We started with a terrific dish of Serrano (Spanish ham) croquettes and salt cod bolinohos ($8)—three of each fritter, served in a small deep rectangular bowl, with a richly flavored romesco sauce. The Serrano croquettes were perfect—ping pong ball sized crispy shells surrounding a creamy béchamel center, steaming hot and flecked with bits of meaty ham. The bolinohos were thick with dense amounts of salt cod, ramped up with herbs, lightly fried into soft chewy dumplings. Delish.

A Catalan salad ($11) contained an amazingly meaty selection of perfectly roasted chanterelles, oysters and hen of the woods plated with arugula, toasted hazelnuts and Serrano ham—a mixture of flavors that, like the right companion, bring out the best in each other. Soft malfatti ($7) fashioned from Swiss chard, ricotta salata and majarom cooked in a cast iron pan in the wood oven with a bit of brown butter were also lovely, though at first I thought they could use a pasta wrapper, as the texture was a tad mushy. But after they cooled down a bit, they firmed up, the outer layer sort of crisping, and the inside remaining warm and soft; the lower temperature also revealed a subtle nutmeg undertone that was a great spice note against the ricotta and chard. A refreshing bagna cauda ($7) was all about spring, assembled from al dente radishes, snow peas, and asparagus, tossed in a pleasantly pungent anchovy vinaigrette. The Tarte Flambe ($11) was also a winner, a chewy, but crispy pizza-dough, topped with sweet-tart crème fraiche, glorious caramelized onions, and nuggets of glossy bacon, served on a long-handled pizza board. The antipasti of braised and wood-oven roasted octopus was delicious as well, the tentacles chewy but tender, served in with a lemony chickpea and red onion salad, bringing the right jolt of acid to the plate.

While we didn’t get to the entrees, the right side of the menu offers tempting dishes that tables nearby seemed happy to lick clean in no time. A few dishes that grabbed my attention—Alsatian grilled rabbit with bacon and bread stuffing ($21), grilled sirloin with Yorkshire pudding ($24), and wood-roasted chicken with polenta and wild mushroom ragu ($18). I will be back, and hope to go in time to dine in the soon-to-open 35-seat glass-enclosed garden.

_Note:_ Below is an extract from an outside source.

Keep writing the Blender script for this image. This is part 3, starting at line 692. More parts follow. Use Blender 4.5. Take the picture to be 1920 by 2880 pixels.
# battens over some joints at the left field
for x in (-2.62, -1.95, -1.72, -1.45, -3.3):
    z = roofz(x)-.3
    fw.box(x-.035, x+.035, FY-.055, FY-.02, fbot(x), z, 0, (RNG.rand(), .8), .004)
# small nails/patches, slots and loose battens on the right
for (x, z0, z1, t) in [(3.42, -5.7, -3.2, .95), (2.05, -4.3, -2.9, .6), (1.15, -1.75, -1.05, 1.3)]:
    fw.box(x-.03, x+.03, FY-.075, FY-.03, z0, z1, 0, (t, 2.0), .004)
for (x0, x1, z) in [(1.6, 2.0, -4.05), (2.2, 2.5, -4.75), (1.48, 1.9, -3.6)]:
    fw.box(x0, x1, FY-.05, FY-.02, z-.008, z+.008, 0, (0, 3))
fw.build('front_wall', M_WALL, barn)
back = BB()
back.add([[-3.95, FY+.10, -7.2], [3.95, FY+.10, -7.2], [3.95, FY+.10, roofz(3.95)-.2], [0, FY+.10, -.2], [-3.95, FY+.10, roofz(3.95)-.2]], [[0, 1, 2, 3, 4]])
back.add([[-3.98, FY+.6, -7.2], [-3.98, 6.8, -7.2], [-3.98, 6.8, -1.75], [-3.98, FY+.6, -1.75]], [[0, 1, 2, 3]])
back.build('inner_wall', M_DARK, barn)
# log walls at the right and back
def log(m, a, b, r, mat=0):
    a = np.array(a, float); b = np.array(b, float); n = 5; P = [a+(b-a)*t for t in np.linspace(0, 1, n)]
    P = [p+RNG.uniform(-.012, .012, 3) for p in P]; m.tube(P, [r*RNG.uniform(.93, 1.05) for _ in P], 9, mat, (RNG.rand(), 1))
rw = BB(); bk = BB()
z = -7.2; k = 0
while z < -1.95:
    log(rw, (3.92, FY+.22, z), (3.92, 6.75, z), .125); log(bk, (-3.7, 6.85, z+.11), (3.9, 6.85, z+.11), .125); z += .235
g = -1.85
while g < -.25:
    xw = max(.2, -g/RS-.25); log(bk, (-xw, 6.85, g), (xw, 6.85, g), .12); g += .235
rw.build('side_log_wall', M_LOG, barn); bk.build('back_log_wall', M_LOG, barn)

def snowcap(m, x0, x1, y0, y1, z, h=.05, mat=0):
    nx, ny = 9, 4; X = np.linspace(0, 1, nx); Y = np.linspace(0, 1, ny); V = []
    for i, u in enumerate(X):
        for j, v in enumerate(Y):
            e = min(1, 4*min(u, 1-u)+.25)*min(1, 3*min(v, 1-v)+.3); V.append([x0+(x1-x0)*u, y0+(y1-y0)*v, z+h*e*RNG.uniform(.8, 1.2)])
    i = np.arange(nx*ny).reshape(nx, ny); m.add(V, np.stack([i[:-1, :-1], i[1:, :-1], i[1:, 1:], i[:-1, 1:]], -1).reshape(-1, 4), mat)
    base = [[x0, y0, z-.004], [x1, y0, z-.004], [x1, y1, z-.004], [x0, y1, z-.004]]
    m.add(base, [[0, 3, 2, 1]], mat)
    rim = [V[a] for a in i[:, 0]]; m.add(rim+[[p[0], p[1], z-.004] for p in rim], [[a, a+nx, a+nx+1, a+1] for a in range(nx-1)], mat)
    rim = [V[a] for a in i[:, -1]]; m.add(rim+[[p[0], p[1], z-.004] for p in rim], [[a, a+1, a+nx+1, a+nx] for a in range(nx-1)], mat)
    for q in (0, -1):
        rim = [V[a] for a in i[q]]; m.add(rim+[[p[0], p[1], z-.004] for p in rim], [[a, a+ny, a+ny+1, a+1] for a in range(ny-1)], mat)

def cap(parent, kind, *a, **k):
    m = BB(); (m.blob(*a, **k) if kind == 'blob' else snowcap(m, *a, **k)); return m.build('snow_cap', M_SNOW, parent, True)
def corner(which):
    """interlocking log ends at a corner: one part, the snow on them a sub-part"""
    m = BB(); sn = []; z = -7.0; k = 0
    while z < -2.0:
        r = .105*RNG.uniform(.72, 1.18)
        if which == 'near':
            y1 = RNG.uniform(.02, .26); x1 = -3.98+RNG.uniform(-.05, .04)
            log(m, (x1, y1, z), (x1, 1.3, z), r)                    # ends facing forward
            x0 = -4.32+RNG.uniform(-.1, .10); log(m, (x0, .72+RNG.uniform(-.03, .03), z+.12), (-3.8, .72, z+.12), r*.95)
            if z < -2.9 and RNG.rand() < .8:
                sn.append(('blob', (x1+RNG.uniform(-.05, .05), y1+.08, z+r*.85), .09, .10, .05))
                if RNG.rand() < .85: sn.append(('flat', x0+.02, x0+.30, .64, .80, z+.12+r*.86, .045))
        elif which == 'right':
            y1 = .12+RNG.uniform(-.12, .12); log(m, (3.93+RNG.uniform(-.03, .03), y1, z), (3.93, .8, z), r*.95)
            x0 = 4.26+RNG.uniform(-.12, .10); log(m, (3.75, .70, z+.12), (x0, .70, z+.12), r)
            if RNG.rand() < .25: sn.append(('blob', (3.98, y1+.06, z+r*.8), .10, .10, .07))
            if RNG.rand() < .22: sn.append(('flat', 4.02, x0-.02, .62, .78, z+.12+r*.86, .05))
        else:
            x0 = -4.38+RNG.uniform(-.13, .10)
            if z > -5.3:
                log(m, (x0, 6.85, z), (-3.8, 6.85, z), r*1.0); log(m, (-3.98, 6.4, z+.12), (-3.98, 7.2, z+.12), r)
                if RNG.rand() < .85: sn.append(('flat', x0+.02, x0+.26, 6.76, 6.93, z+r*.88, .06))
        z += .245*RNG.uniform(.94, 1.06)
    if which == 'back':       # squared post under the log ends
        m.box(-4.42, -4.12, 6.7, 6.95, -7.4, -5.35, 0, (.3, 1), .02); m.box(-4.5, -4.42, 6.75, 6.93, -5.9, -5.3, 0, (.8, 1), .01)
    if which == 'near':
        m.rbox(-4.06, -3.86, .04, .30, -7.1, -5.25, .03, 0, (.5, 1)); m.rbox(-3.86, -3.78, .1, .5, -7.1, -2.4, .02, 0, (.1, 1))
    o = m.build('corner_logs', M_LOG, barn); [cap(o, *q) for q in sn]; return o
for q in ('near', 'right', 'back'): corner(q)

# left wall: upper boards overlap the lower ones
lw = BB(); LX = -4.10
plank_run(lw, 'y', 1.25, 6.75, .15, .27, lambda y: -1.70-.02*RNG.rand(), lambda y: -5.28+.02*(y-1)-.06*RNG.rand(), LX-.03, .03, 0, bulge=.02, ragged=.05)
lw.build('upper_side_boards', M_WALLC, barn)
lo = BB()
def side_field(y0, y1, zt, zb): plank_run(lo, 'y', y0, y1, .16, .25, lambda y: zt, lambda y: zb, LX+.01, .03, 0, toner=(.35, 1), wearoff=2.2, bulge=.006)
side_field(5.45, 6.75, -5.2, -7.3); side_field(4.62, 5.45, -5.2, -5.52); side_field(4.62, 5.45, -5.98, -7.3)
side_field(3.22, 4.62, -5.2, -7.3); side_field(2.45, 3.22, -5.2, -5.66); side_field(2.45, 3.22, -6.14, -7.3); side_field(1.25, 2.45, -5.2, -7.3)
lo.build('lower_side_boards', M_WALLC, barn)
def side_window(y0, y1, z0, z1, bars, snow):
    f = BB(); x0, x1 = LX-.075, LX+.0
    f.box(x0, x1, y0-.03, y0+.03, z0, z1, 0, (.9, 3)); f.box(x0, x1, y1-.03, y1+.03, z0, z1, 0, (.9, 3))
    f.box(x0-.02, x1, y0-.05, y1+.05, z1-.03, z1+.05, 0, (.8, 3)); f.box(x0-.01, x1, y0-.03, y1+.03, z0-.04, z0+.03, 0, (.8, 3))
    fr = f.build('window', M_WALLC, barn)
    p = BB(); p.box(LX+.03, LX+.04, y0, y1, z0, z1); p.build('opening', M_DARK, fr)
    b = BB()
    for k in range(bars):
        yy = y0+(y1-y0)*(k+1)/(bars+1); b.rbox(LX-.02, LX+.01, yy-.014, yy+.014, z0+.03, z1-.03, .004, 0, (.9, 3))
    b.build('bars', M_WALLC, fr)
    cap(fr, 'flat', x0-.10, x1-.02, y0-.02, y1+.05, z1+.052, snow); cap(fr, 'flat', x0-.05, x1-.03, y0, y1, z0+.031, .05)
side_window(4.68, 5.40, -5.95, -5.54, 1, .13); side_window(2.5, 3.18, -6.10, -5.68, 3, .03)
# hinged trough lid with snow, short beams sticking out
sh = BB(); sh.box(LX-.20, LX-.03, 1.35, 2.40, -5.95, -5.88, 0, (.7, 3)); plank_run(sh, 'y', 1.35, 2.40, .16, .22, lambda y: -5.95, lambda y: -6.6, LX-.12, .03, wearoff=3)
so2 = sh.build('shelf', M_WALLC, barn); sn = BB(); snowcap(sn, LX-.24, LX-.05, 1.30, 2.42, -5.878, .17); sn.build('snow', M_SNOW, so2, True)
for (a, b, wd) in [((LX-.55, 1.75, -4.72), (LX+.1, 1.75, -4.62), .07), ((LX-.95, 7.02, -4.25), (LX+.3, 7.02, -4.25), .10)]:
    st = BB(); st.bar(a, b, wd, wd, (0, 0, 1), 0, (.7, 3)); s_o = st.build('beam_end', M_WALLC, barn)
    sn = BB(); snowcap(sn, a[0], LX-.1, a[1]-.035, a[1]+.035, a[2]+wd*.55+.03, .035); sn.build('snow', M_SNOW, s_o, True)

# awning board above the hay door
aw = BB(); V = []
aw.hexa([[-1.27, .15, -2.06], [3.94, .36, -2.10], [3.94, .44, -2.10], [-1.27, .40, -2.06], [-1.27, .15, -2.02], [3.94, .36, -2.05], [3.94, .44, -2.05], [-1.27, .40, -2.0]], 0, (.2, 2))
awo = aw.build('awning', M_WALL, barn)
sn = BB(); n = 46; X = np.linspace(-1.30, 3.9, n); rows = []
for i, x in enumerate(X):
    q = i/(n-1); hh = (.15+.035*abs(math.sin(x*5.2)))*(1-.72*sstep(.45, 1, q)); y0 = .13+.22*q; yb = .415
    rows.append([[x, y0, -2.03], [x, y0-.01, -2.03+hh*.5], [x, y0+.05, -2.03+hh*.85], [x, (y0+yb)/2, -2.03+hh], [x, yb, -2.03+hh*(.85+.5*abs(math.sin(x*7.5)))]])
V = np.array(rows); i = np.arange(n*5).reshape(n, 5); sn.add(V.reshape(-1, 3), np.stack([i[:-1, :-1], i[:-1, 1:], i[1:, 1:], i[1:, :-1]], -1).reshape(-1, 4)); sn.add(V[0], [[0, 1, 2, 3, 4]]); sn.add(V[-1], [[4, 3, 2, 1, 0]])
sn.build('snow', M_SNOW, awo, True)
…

I liked August for many reasons. The food is reasonable and very tasty. It is not reinventing the wheel, but presenting the wheel well oiled. The staff is knowledgeable and friendly. The wine list offers great value from Spain, Italy and France. We particularly liked the Nero D’Avola and the Gigondas. The room is small and fills with a nice crowd that represents the ‘hood. There are couples, young and old; friends, lovers and those somewhere in between; effortless hipsters lounging side-by-side with those in need of the Queer Eye. The music is great—Jason remembers bands like The Pet Shop Boys, Tears for Fears, Duran Duran, and Toto. Yes, Toto! We were singing at our table and we were not alone. How fun.

August is the sort of restaurant that you want to visit, even if just to pop in and say hello. And it seems to me that it is places like these—places you drop in for a glass of wine, places you come to celebrate moments in your life, places that beckon to you to S L O W down as you rush through your day, that promise respite and warmth—that, no matter how many new shops open, are really what transform faceless sidewalks into neighborhoods.

August is at 359 Bleecker Street (b/w Charles & West 10th), 212-929-4774.